Despite being pressed on the future of Hato Pētera College beyond the integration agreement, Hipkins said it was ultimately over to the diocese what happened to the school, including returning the land to iwi.

“That’s obviously a matter for the Treaty settlement process. That will fall outside my ministerial portfolio.”

The Church has not yet heard from Hipkins but the diocese’s vicar of education, Linda McQuade gave the minister her card as he left.

Catholic Bishop of Auckland Pat Dunn said the land was given to the Church by Governor George Grey for the education of children of “both races” Māori and Pākehā, and the Church would honour that.
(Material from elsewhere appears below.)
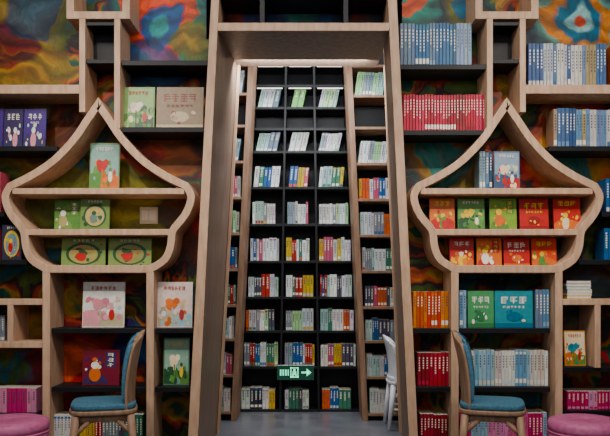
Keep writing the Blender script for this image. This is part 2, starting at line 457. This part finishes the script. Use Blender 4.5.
# --- left side
for i,(a,b) in enumerate(((-66,-34),(-30,2),(3,22),(23,45))):
    picture_book(a,b,108,zl['148'],.10,lin((70,50,120)) if i%2 else lin((50,40,80)),m_title(wh,lin((50,50,90)),pk,3))
picture_book(89,119,142,TL[1],.12,lin((100,130,84)),m_scene(lin((130,170,160)),gr,orr,rd,wh))
picture_book(122,154,86,zl['u128'],.10,lin((110,150,90)),m_scene(lin((130,166,100)),gr,dg,cr,rd))
picture_book(156,203,86,zl['u128'],.12,lin((130,110,84)),m_lines(lin((120,44,40)),lin((176,160,130)),4))
picture_book(54,80,200,TL[2],.12,gr,m_vert(wh,lin((110,140,74)),lin((160,150,100))))
picture_book(80,109,199,TL[2],.08,lin((104,130,70)),m_round(dg,lin((180,160,104)),lin((96,120,110)),wh))
picture_book(61,105,238,TL[3],.10,lin((116,140,80)),m_round(dg,lin((156,146,90)),rd,wh))
picture_book(108,151,238,TL[3],.10,lin((120,140,80)),m_round(dg,lin((130,130,76)),rd,wh))
picture_book(82,124,282,zl['330a'],.10,lin((218,208,198)),m_scene(lin((212,214,208)),pk,lin((180,170,140)),lin((196,136,146)),rd))
picture_book(157,192,282,zl['330b'],.10,lin((216,200,196)),m_scene(lin((214,196,188)),lin((196,166,136)),sk,orr,lin((150,60,70))))
picture_book(82,119,350,zl['389a'],.10,lin((110,34,50)),m_vert(wh,lin((60,40,84)),orr))
picture_book(163,189,338,zl['389b'],.10,lin((80,116,90)),m_scene(lin((130,166,150)),dg,gr,cr,ye))
# switch plate screwed to the mural board
sp=empty('wall_switch_plate')
yb=.3; x0,x1=PX(140,yb),PX(158,yb); z0,z1=PZ(224,yb),PZ(207,yb)
m=MB(); m.box(x0,x1,yb-.01,yb,z0,z1); m.obj('plate',noisy('switch_ivory',(196,190,160),(206,200,172)),sp,.003)
m=MB()
for k in range(2):
    a=x0+.012+k*(x1-x0-.024)/2; m.box(a+.002,a+(x1-x0-.024)/2-.002,yb-.015,yb-.01,z0+.025,z1-.025)
m.obj('rockers',noisy('switch_white',(214,210,190),(222,218,200)),sp,.002)
book_row(-60,1,226,zl['f262'],.08,MIX,(4,7),.1)
picture_book(2,21,225,zl['f262'],.06,lin((50,50,70)),m_round(ye,lin((110,140,150)),rd,wh),lean=.02)
book_row(-60,3,170,zl['f215'],.08,MIX,(4,7),.1)
book_row(-60,38,388,zl['f415'],.08,PNK,(3,5),.03,series=True)
book_row(-60,6,315,zl['f385'],.08,MIX,(3,5),.03,series=True)
# --- right side
book_row(400,472,22,zr['66'],.08,BLUES,(3,4.2),.05,grpr=(1,4))
book_row(528,607,43,zr['w89'],.08,WBLUE,(3,4.2),.05,grpr=(1,4))
book_row(612,700,43,zr['w89'],.08,MIX,(3,4.6),.05,series=True)
book_row(403,486,94,zr['u131'],.08,REDS,(2.6,3.4),.03,grpr=(1,4))
book_row(552,700,108,zr['148'],.08,WBLUE,(3,4.2),.06,grpr=(1,3))
book_row(479,493,151,TR[1],.08,BLUES,(3,4.2),.05)
picture_book(494,520,151,TR[1],.08,lin((80,94,120)),m_scene(lin((130,150,170)),lin((60,80,110)),rd,cr,wh),lean=.04)
for i,(a,b,c,mo) in enumerate([(430,455,orr,m_title(ye,rd,gr,3)),(458,485,gr,m_scene(lin((100,150,80)),dg,gr,ye,wh)),(490,517,lin((120,156,60)),m_vert(ye,gr,orr)),(520,549,rd,m_lines(ye,lin((140,26,30)),3)),(554,581,rd,m_title(ye,orr,cr,3))]):
    picture_book(a,b,198,TR[2],.10,c,mo)
for i,(a,b,c,mo) in enumerate([(450,474,rd,m_title(wh,orr,ye,3)),(477,502,orr,m_vert(ye,rd,wh)),(504,530,rd,m_lines(wh,orr,3)),(532,557,lin((200,60,36)),m_title(ye,orr,gr,3))]):
    picture_book(a,b,238,TR[3],.10,c,mo)
book_row(413,449,291,zr['330c'],.08,ORNG+C((190,70,56)),(3,4),.03,grpr=(1,3))
book_row(459,467,290,zr['330a'],.08,LBL,(3,4),.03)
picture_book(468,494,291,zr['330a'],.08,lin((74,142,94)),m_lines(wh,lin((50,110,70)),3),lean=.04)
picture_book(495,533,291,zr['330a'],.08,te,m_lines(wh,lin((30,100,130)),3),lean=.04)
book_row(534,551,289,zr['330a'],.08,BLUES,(3,4),.03)
book_row(417,450,352,zr['389c'],.08,REDS,(3,4.5),.03,series=True)
book_row(459,550,350,zr['389a'],.08,LBL,(3,4.2),.04,grpr=(1,4))
zb2=PZ(452)+2.5*s0
book_row(459,548,412,zb2,.08,LBL+PNK,(3,4.2),.04,series=True)
book_row(419,449,414,zb2,.08,REDS,(3,4.2),.04,series=True)
book_row(52,144,412,zb2,.08,MIX,(3,4.2),.1,series=True)
picture_book(565,586,331,zr['f370'],.10,lin((206,150,90)),m_scene(cr,orr,gr,te,rd))
book_row(566,660,391,zr['f415'],.08,PNK,(3,4.5),.03,series=True)
book_row(604,700,228,zr['f262'],.08,ORNG+MIX,(3,5),.06,series=True)
book_row(606,700,178,zr['f215'],.08,MIX,(3,5),.06,series=True)
mb=MB(); z=zr['f302']+.0005
for k in range(6):
    t=random.uniform(.016,.024); dx=random.uniform(-.006,.006); c=random.choice(LBL+MIX)
    x0=PX(563,.06)+.03+dx; x1=PX(592,.06)+dx
    mb.box(x0,x1,.06,.22,z,z+t*.15,c); mb.box(x0+.002,x1-.003,.063,.217,z+t*.15,z+t*.85,CREAM); mb.box(x0,x1,.06,.22,z+t*.85,z+t,c); mb.box(x0,x0+.003,.06,.22,z,z+t,c)
    z+=t
mb.obj('book_stack',BOOK)

# ---------------- tall black bookshelf
def em(name,c,st):
    m_,t,b=newmat(name,.4,.3); b.inputs['Base Color'].default_value=lin(c); b.inputs['Emission Color'].default_value=lin(c); b.inputs['Emission Strength'].default_value=st
    return m_
YB=1.75
tall=empty('tall_bookshelf')
lo=lx((255,62),(237,411),YB); ro=lx((345,62),(362,411),YB)
mb=MB(); ZT=3.6
for f in (0,.345,.655,1):
    X=lambda z,f=f: lo(z)+(ro(z)-lo(z))*f
    strip(mb,[(X(.0),0),(X(ZT),ZT)],.035 if f in (0,1) else .022,YB,YB+.3)
rows=[411,368,332,298,262,225,188,152,129,108,86,64]
rt={}
for py in rows:
    z=PZ(py,YB); mb.box(lo(z),ro(z),YB+.004,YB+.3,z-.012,z+.012); rt[py]=z+.012
z=ZT; mb.box(lo(z),ro(z),YB,YB+.3,z,z+.03)
mb.prism([(lo(0),YB+.3,0),(ro(0),YB+.3,0),(ro(0),YB+.32,0),(lo(0),YB+.32,0)],[(lo(ZT),YB+.3,ZT),(ro(ZT),YB+.3,ZT),(ro(ZT),YB+.32,ZT),(lo(ZT),YB+.32,ZT)],(W4,W4))
mb.box(lo(0)+.01,ro(0)-.01,YB+.02,YB+.04,0,rt[411]-.012)
mb.obj('carcass',BLACK,tall,0.002)
GLOW=em('led_strip',(255,246,232),3)  # emissive strips added under the top boards to make the upper shelf glow
mb=MB()
for py in (64,86):
    z=PZ(py,YB)-.0125
    for c in range(3):
        fa,fb=[(0,.345),(.345,.655),(.655,1)][c]
        a=lo(z)+(ro(z)-lo(z))*fa+.03; b=lo(z)+(ro(z)-lo(z))*fb-.03
        mb.box(a,b,YB+.02,YB+.03,z-.005,z)
mb.obj('added_glow_strips',GLOW,tall)
tops={411:388,368:342,332:308,298:274,262:237,225:201,188:166,152:132,108:88,64:44}
for py,tp in tops.items():
    z=rt[py]
    for c in range(3):
        fa,fb=[(0,.345),(.345,.655),(.655,1)][c]
        h=PZ(tp,YB+.05)-z
        zz=z+h
        def XX(f,zq): return lo(zq)+(ro(zq)-lo(zq))*f
        a=max(XX(fa,z),XX(fa,zz))+.022; b=min(XX(fb,z),XX(fb,zz))-.022
        pa=a/((D+YB+.05)/F)+CX; pb=b/((D+YB+.05)/F)+CX
        if py<=188:
            ln=.22 if py<188 else .1; pal=[PALE+C((90,110,130)),PALE+C((110,170,96),(100,160,90)),PALE+C((110,170,96),(80,100,110))][c] if py!=188 else PALE+MIX
            book_row(pa,pb-(2 if c else 0),tp,z,YB+.05,pal,(3,6),.08,lean=ln)
        elif py==411:
            book_row(pa,pb-random.uniform(0,8),tp,z,YB+.05,MIX+C((40,44,56),(60,64,80)),(2.4,4.5),.12)
        else:
            book_row(pa,pb-random.choice([0,0,4]),tp,z,YB+.05,MIXP,(2,4.2),.14)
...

“Our problem over the years has been that Māori parents have chosen not to send their children here,” he said.

“I don’t know how to turn that around. Restarting a school from scratch would be a huge challenge.”

Earlier this week two families whose ancestors lived around the site of Northcote’s Hato Pētera College 170 years ago have “repossessed” the land.

Kaitaia-based Kotahitanga Aotearoa Movement leader Reti Hohaia Netana Boynton said the group, representing the Peters and Turoa families from the Ngāti Paoa iwi.

They said they planned to reopen a school for Māori on the site in line with an original land grant by Governor George Grey to the Catholic Church in 1850.

Boynton was allowed into the meeting and urged Hipkins to keep the college open.

Ngāti Paoa Iwi chairman Gary Thompson said Boynton’s group did not represent the whole iwi.

Thompson, a former Hato Pētera house parent,  said he has told the Hipkins and the Catholic Church that the iwi wants to be involved in any decision about the school, but said he had not heard from Hipkins.